A ideia é que o poder de decisão sobre o custo desse tipo de crédito fique com um órgão vocacionado para a análise da conjuntura econômica.
Compõem o CMN os titulares dos ministérios da Fazenda e do Planejamento e Orçamento e da presidência do Banco Central – que, atualmente, são Fernando Haddad, Simone Tebet e Gabriel Galípolo.
A oportunidade enxergada pelos defensores da mudança é a MP 1.292 de 2025, do chamado consignado CLT. O Congresso deve instalar a comissão mista que vai analisar a proposta na próxima quarta-feira.
Uma possibilidade seria aprovar uma emenda ao texto para transferir a função ao CMN.
Hoje, o poder de definir o teto de juros das diferentes linhas de empréstimo consignado está espalhado por alguns ministérios.
Cabe ao Conselho Nacional da Previdência Social (CNPS), presidido pelo ministro da Previdência Social, Wolney Queiroz, fixar o juro máximo cobrado no consignado para pensionistas e aposentados do INSS.
A ministra da Gestão e Inovação, Esther Dweck, é quem decide o teto para os empréstimos consignados contraídos por servidores públicos federais.
Na modalidade do consignado para beneficiários do BPC-Loas, a decisão cabe ao ministro do Desenvolvimento Social e Combate à Fome, Wellington Dias.
Já no consignado de adiantamento do saque-aniversário do FGTS, é o ministro do Trabalho, Luiz Marinho, que tem a palavra final sobre o juro máximo.
Atualmente, o teto de juros no consignado para aposentados do INSS é de 1,85% ao mês. No consignado de servidores públicos federais, o limite está fixado em 1,80% ao mês.
Segundo os defensores da transferência da decisão para o CMN, o teto “achatado” de juros faz com que, a partir de uma modelagem de risco de crédito, os bancos priorizem conceder empréstimos nessas linhas para quem ganha mais e tem menos idade – restringindo o acesso a crédito para uma parcela considerável do público-alvo desses consignados.

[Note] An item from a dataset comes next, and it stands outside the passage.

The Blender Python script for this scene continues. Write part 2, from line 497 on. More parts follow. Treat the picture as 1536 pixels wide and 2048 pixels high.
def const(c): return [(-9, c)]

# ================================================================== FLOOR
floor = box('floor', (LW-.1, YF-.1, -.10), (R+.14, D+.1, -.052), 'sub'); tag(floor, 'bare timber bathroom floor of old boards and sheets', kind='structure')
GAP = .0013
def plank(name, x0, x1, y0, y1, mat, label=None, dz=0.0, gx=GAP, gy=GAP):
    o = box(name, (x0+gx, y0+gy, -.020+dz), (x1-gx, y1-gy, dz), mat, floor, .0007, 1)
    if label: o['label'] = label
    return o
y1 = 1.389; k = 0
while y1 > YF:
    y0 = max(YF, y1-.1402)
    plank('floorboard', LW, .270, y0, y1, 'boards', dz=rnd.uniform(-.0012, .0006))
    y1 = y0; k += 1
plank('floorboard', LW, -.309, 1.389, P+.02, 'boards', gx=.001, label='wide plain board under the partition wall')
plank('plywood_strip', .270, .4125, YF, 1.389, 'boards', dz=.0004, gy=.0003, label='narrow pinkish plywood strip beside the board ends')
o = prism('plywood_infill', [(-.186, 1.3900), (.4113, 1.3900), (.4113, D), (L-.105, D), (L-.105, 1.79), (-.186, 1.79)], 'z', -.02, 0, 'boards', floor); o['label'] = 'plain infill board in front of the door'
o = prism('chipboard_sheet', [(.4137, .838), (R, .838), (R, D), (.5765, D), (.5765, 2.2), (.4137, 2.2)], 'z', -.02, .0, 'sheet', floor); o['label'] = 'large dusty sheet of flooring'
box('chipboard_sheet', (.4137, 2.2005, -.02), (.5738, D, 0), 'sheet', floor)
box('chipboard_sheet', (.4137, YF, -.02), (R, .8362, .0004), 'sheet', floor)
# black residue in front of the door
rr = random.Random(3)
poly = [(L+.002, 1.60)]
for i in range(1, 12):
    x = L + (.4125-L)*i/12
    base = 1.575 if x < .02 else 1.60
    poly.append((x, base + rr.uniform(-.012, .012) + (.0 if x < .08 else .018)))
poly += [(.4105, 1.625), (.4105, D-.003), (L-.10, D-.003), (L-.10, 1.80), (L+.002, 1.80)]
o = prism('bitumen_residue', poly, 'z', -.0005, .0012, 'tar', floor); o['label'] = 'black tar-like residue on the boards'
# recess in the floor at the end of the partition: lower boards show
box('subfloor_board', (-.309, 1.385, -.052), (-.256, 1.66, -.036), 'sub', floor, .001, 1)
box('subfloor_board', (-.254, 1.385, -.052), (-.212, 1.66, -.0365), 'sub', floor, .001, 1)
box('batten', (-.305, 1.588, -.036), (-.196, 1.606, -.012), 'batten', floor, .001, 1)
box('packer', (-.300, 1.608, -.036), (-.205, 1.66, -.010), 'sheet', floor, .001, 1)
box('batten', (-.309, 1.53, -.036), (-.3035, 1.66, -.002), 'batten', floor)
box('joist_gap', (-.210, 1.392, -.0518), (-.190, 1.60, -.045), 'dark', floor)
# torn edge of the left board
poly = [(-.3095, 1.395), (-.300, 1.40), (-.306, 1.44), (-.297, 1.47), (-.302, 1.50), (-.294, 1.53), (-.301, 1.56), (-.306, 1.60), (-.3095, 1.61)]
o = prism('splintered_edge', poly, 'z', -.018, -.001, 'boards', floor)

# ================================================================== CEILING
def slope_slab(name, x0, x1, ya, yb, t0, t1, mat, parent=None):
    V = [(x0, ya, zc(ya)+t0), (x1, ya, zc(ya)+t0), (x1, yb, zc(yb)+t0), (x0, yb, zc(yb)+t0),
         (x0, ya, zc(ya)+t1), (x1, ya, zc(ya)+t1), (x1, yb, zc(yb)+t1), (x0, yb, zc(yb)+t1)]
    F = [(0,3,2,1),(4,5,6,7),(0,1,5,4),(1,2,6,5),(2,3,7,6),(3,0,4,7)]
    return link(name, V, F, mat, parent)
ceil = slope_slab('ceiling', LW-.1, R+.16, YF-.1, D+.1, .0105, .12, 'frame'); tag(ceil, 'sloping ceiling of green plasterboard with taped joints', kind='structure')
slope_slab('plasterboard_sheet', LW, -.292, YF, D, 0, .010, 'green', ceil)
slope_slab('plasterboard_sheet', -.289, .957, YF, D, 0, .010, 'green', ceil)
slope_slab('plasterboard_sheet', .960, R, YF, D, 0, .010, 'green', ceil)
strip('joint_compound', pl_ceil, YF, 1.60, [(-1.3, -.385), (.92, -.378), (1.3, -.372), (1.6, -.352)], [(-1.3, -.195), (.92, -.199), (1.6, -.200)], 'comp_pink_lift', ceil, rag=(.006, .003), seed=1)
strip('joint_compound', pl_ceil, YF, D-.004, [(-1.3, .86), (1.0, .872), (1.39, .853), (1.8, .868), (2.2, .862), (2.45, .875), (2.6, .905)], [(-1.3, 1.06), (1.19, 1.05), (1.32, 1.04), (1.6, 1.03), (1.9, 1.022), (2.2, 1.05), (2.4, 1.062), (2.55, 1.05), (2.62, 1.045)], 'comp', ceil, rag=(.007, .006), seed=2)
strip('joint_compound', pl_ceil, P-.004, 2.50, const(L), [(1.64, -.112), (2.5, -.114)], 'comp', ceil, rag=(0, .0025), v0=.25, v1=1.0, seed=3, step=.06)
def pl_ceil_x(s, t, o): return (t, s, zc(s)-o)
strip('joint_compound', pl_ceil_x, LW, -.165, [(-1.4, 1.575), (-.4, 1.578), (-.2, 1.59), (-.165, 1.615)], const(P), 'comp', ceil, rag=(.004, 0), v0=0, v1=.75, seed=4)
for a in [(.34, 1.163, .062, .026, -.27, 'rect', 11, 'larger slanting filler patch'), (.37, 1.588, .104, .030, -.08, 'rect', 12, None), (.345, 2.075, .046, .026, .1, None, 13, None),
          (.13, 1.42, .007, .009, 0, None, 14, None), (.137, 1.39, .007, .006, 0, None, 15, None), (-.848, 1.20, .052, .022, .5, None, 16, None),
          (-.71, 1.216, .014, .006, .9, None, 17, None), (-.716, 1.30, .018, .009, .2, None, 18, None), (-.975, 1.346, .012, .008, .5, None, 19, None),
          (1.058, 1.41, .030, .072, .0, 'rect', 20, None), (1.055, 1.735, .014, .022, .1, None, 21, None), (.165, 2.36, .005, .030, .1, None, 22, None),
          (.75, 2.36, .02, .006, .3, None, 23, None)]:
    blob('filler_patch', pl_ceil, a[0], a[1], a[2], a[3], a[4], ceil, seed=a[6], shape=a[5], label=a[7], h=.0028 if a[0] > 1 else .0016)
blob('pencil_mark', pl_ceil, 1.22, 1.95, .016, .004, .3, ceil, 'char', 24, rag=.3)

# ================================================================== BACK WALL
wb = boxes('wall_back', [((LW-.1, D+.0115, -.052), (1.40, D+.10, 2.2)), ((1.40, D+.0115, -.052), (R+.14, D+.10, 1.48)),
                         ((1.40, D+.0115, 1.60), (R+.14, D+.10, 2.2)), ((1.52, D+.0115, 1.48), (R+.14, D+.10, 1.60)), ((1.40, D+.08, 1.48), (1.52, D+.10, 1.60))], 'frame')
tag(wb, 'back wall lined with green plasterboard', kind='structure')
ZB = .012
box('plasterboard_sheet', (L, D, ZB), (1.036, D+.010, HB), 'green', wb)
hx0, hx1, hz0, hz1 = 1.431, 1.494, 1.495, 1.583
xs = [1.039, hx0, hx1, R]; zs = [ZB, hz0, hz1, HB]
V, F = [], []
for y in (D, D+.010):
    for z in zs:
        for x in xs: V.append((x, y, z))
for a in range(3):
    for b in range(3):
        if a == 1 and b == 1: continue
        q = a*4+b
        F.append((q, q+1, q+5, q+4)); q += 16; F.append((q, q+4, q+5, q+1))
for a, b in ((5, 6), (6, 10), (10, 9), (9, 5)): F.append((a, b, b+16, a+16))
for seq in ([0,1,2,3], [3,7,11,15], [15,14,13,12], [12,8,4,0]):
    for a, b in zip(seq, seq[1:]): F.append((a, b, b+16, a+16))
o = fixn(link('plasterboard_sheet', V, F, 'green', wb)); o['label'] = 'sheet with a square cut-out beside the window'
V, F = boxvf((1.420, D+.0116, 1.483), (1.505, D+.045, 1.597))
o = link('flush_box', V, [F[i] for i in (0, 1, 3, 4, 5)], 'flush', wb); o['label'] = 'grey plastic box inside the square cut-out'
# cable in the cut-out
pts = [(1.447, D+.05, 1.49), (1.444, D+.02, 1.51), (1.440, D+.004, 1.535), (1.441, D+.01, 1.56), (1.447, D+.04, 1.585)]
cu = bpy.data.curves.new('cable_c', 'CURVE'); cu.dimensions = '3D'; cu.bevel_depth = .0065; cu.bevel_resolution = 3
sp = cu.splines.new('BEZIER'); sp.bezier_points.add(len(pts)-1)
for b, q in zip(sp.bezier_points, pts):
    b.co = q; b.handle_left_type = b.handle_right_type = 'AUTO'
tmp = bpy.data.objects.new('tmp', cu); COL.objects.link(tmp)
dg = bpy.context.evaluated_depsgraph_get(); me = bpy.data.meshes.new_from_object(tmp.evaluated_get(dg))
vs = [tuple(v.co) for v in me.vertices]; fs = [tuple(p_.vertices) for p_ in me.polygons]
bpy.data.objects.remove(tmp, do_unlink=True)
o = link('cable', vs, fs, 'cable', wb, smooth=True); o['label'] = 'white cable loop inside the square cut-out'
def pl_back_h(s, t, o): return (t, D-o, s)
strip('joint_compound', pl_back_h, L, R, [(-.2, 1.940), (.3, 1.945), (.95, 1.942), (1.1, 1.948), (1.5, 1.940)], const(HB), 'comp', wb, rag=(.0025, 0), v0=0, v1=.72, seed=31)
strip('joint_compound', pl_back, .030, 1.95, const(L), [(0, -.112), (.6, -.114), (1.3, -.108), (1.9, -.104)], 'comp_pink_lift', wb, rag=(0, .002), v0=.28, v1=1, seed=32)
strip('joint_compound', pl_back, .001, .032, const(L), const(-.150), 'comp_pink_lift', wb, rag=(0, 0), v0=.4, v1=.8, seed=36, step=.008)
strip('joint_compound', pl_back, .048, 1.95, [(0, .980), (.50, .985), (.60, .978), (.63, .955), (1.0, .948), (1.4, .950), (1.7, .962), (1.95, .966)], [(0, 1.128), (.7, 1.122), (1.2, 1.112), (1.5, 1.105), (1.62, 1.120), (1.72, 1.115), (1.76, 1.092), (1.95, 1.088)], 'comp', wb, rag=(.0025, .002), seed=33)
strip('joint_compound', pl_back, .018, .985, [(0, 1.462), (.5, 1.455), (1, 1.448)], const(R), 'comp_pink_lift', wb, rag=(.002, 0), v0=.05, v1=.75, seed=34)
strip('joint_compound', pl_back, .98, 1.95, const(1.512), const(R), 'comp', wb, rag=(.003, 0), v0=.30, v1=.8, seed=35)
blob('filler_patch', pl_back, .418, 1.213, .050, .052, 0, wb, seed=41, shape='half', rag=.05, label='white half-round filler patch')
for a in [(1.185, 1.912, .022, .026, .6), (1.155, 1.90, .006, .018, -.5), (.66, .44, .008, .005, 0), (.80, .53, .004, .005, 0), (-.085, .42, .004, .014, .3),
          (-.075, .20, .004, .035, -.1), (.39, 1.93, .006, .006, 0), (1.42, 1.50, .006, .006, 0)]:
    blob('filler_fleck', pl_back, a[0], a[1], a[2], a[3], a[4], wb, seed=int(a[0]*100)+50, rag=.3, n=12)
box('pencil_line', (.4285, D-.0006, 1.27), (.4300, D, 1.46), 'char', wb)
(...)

Ainda de acordo com essa lógica, com os contratos de juros futuros de dois anos beirando os 15% e a regra do Banco Central que proíbe que qualquer empréstimo consignado tenha rentabilidade negativa, a tendência é que o universo de tomadores elegíveis para os quais os bancos estejam dispostos a emprestar fique cada vez menor.